No U.N. resolutions on Syria have ever envisaged military support for the neither opposition nor military intervention into the crisis in that country, a visiting Arab League (AL) senior official said here on Thursday.
AL Deputy Secretary General Ahmed Ben Helli said the calls of Saudi Arabia and Qatar to take military intervention into Syria and arm the Syrian opposition were not the AL’s consolidated position.
“Arab countries being sovereign states may decide themselves how to deal with that crisis,” the official told the Interfax news agency.
“Many still remember the Libyan experience and in this situation no one wants to repeat military intervention. I guess this option has been considered neither in Russia nor in the AL, U.S. or Europe,” he said.

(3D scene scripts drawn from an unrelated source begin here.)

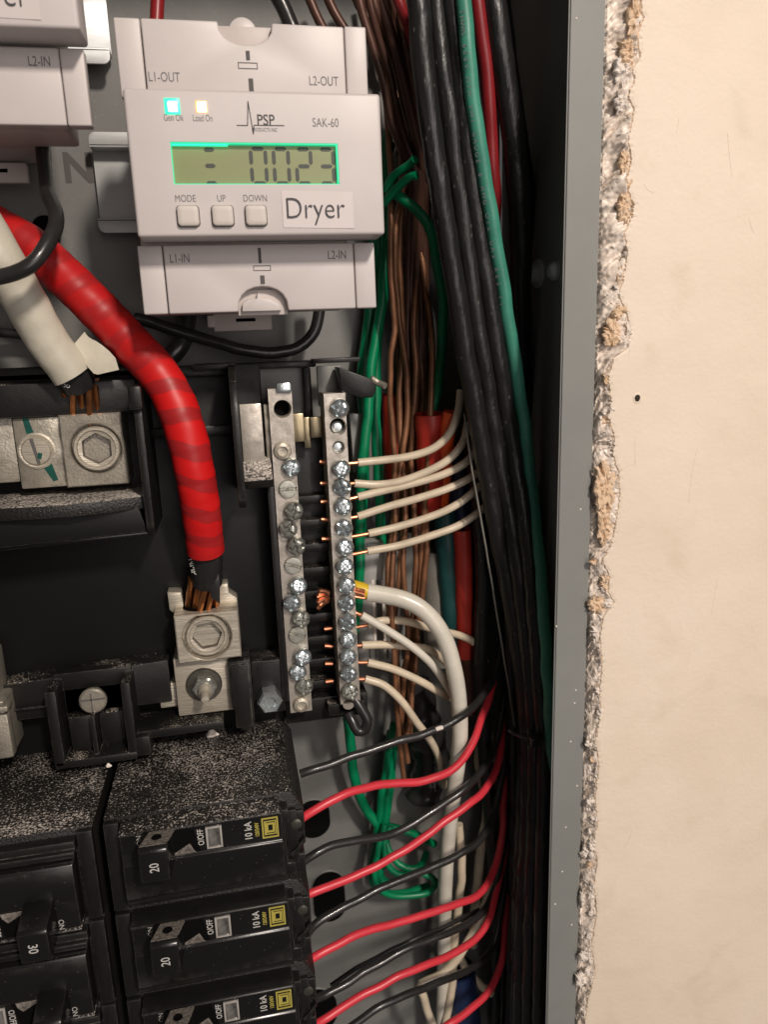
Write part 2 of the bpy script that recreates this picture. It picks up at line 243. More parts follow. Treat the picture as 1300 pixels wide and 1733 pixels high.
# ------------------------------------------------------------------ mesh helpers
class MB:
    def __init__(s): s.v = []; s.f = []; s.uv = {}; s.sm = []
    def add(s, vs, fs, smooth=True):
        b = len(s.v); s.v += [Vector(v) for v in vs]
        for f in fs: s.f.append(tuple(b + i for i in f))
        return b
    def box(s, x0, x1, y0, y1, z0, z1, bev=0.3, seg=2, rot=None, piv=None):
        bm = bmesh.new(); bmesh.ops.create_cube(bm, size=1)
        for v in bm.verts:
            v.co = Vector(((x0 + x1) / 2 + v.co.x * (x1 - x0), (y0 + y1) / 2 + v.co.y * (y1 - y0), (z0 + z1) / 2 + v.co.z * (z1 - z0)))
        if bev > 0: bmesh.ops.bevel(bm, geom=bm.edges[:], offset=min(bev, 0.45 * min(abs(x1 - x0), abs(y1 - y0), abs(z1 - z0))), segments=seg, affect='EDGES', profile=0.5)
        s.frombm(bm, rot, piv); return s
    def frombm(s, bm, rot=None, piv=None):
        if rot is not None:
            pv = Vector(piv)
            for v in bm.verts: v.co = rot @ (v.co - pv) + pv
        bm.verts.index_update()
        s.add([v.co.copy() for v in bm.verts], [[v.index for v in f.verts] for f in bm.faces]); bm.free()
    def prism(s, pts, y0, y1, bev=0.0, axis='y', seg=2, rot=None, piv=None):
        """outline pts (a, b) extruded along an axis: y -> (x, z); x -> (y, z); z -> (x, y)"""
        bm = bmesh.new()
        mk = {'y': lambda a, b, t: (a, t, b), 'x': lambda a, b, t: (t, a, b), 'z': lambda a, b, t: (a, b, t)}[axis]
        lo = [bm.verts.new(mk(a, b, y0)) for a, b in pts]; hi = [bm.verts.new(mk(a, b, y1)) for a, b in pts]
        n = len(pts); f0 = bm.faces.new(lo); f1 = bm.faces.new(hi[::-1])
        for i in range(n): bm.faces.new((lo[i], hi[i], hi[(i + 1) % n], lo[(i + 1) % n]))
        bmesh.ops.recalc_face_normals(bm, faces=bm.faces[:])
        if bev > 0:
            es = [e for e in bm.edges if len(e.link_faces) == 2 and (f0 in e.link_faces or f1 in e.link_faces or e.calc_face_angle(0) > 0.7)]
            bmesh.ops.bevel(bm, geom=es, offset=bev, segments=seg, affect='EDGES', profile=0.5, clamp_overlap=True)
        bmesh.ops.triangulate(bm, faces=[f for f in bm.faces if len(f.verts) > 4])
        s.frombm(bm, rot, piv); return s
    def loft(s, loops, cap0=False, cap1=True):
        b = len(s.v); n = len(loops[0])
        for l in loops: s.v += [Vector(p) for p in l]
        for k in range(len(loops) - 1):
            for i in range(n):
                s.f.append((b + k * n + i, b + k * n + (i + 1) % n, b + (k + 1) * n + (i + 1) % n, b + (k + 1) * n + i))
        if cap1: s.f.append(tuple(b + (len(loops) - 1) * n + i for i in range(n)))
        if cap0: s.f.append(tuple(b + i for i in range(n))[::-1])
        return s
    def lathe(s, c, prof, n=24, axis=Vector((0, -1, 0)), cap=True):
        """profile [(radius, height)] turned about an axis through c; height runs along the axis"""
        axis = Vector(axis).normalized(); t = axis.orthogonal().normalized(); w = axis.cross(t); c = Vector(c)
        loops = [[c + axis * h + (t * math.cos(2 * math.pi * i / n) + w * math.sin(2 * math.pi * i / n)) * r for i in range(n)] for r, h in prof]
        s.loft(loops, cap0=False, cap1=cap); return s
    def tube(s, pts, r, n=14, step=2.0, cap=True, rf=None, smooth=True, noise_amp=0.0):
        P = [Vector(p) for p in pts]
        if smooth and len(P) > 2:
            Q = [P[0] * 2 - P[1]] + P + [P[-1] * 2 - P[-2]]; out = []
            for i in range(1, len(Q) - 2):
                a, b_, c, d = Q[i - 1], Q[i], Q[i + 1], Q[i + 2]
                k = max(2, int((c - b_).length / step))
                for j in range(k):
                    t = j / k
                    out.append(0.5 * ((2 * b_) + (c - a) * t + (2 * a - 5 * b_ + 4 * c - d) * t * t + (3 * b_ - a - 3 * c + d) * t ** 3))
            out.append(P[-1]); P = out
        b = len(s.v); T = (P[1] - P[0]).normalized(); ref = T.orthogonal().normalized() if abs(T.y) > 0.95 else (Vector((0, 1, 0)) - T * T.y).normalized()
        L = 0.0; m = len(P)
        for i, p in enumerate(P):
            if i: L += (p - P[i - 1]).length
            T = (P[min(i + 1, m - 1)] - P[max(i - 1, 0)]).normalized()
            ref = (ref - T * ref.dot(T)).normalized(); w = T.cross(ref)
            rr = r if rf is None else r * rf(i / (m - 1), L)
            for j in range(n):
                th = 2 * math.pi * j / n
                q = rr
                if noise_amp: q = rr * (1 + noise_amp * noise.noise(p * 0.22 + Vector((math.cos(th), math.sin(th), 0)) * 0.9))
                s.v.append(p + (ref * math.cos(th) + w * math.sin(th)) * q)
            if i:
                for j in range(n):
                    k = len(s.f); j2 = (j + 1) % n
                    s.f.append((b + (i - 1) * n + j, b + (i - 1) * n + j2, b + i * n + j2, b + i * n + j))
                    Lp = L - (p - P[i - 1]).length; s.uv[k] = ((Lp, j / n), (Lp, (j + 1) / n), (L, (j + 1) / n), (L, j / n))
        if cap: s.f.append(tuple(b + j for j in range(n))[::-1]); s.f.append(tuple(b + (m - 1) * n + j for j in range(n)))
        return s
ORG = {}
def link(name, mb, m, parent=None, ang=35, recalc=True):
    me = bpy.data.meshes.new(name)
    org = Vector((0, 0, 0))
    if parent is None:
        if mb.v:
            lo = [min(v[k] for v in mb.v) for k in range(3)]; hi = [max(v[k] for v in mb.v) for k in range(3)]
            org = Vector(((lo[0] + hi[0]) / 2, (lo[1] + hi[1]) / 2, lo[2]))
    else: org = ORG[parent.name]
    me.from_pydata([(v - org) * SC for v in mb.v], [], mb.f)
    if mb.uv:
        ul = me.uv_layers.new(name="along")
        for k, uvs in mb.uv.items():
            po = me.polygons[k]
            for li, q in zip(po.loop_indices, uvs): ul.data[li].uv = q
    if recalc:
        bm = bmesh.new(); bm.from_mesh(me); bmesh.ops.recalc_face_normals(bm, faces=bm.faces[:]); bm.to_mesh(me); bm.free()
    for p in me.polygons: p.use_smooth = True
    me.set_sharp_from_angle(angle=math.radians(ang))
    me.materials.append(MATS[m])
    o = bpy.data.objects.new(name, me); COL.objects.link(o)
    if parent: o.parent = parent
    else: o.location = org * SC
    ORG[o.name] = org
    return o
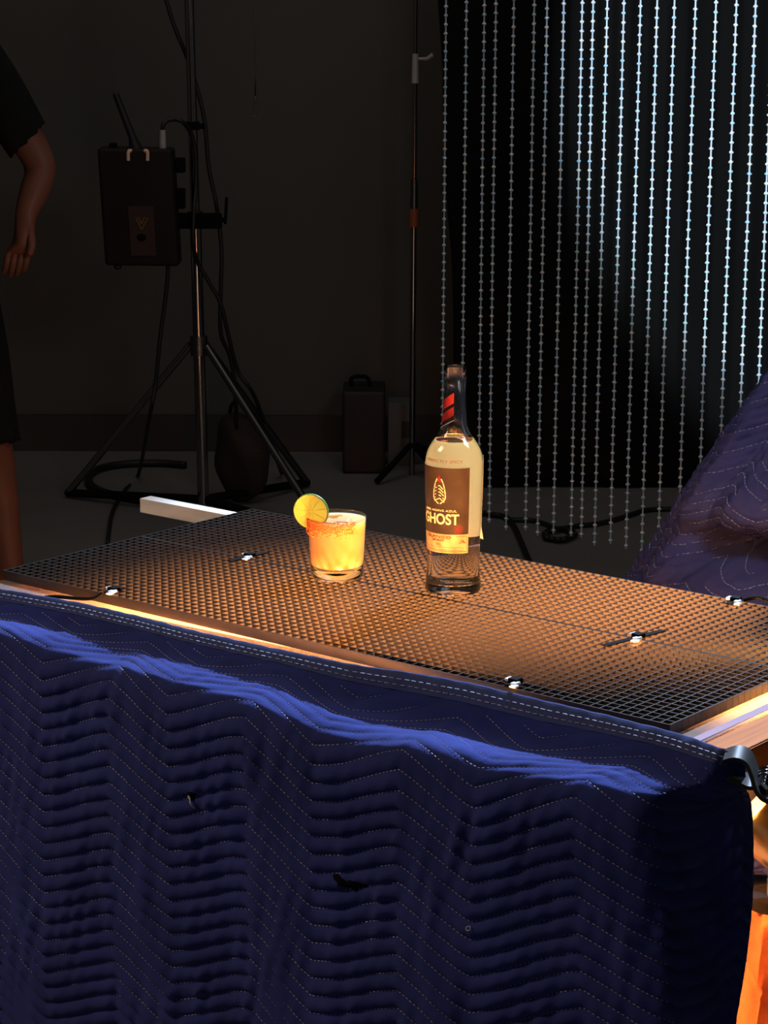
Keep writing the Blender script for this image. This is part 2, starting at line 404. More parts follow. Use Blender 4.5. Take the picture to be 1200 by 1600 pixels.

Ben Helli urged Moscow to stop military-technical cooperation with Damascus while admitting the U.N. did not prohibit military shipments to the Syrian government.
The top official said the U.N. ought to reconsider the mandate of the U.N.-AL joint envoy to Syria Kofi Annan so to secure a full implementation of the plan.
“To implement this plan, we need to find a new mechanism, and the mandate of the special envoy needs to be revised to make sure that all the parties will be committed to implement the plan,” he said, as reported to Xinhua.
Iran should be among the participants in the international conference on Syria scheduled in Geneva on June 30, Ben Helli said, adding that “All players involved in the crisis in Syria must be a part of this coming contact group.”
The official told local media his boss AL Secretary General Nabil al-Arabi was to visit Russia soon.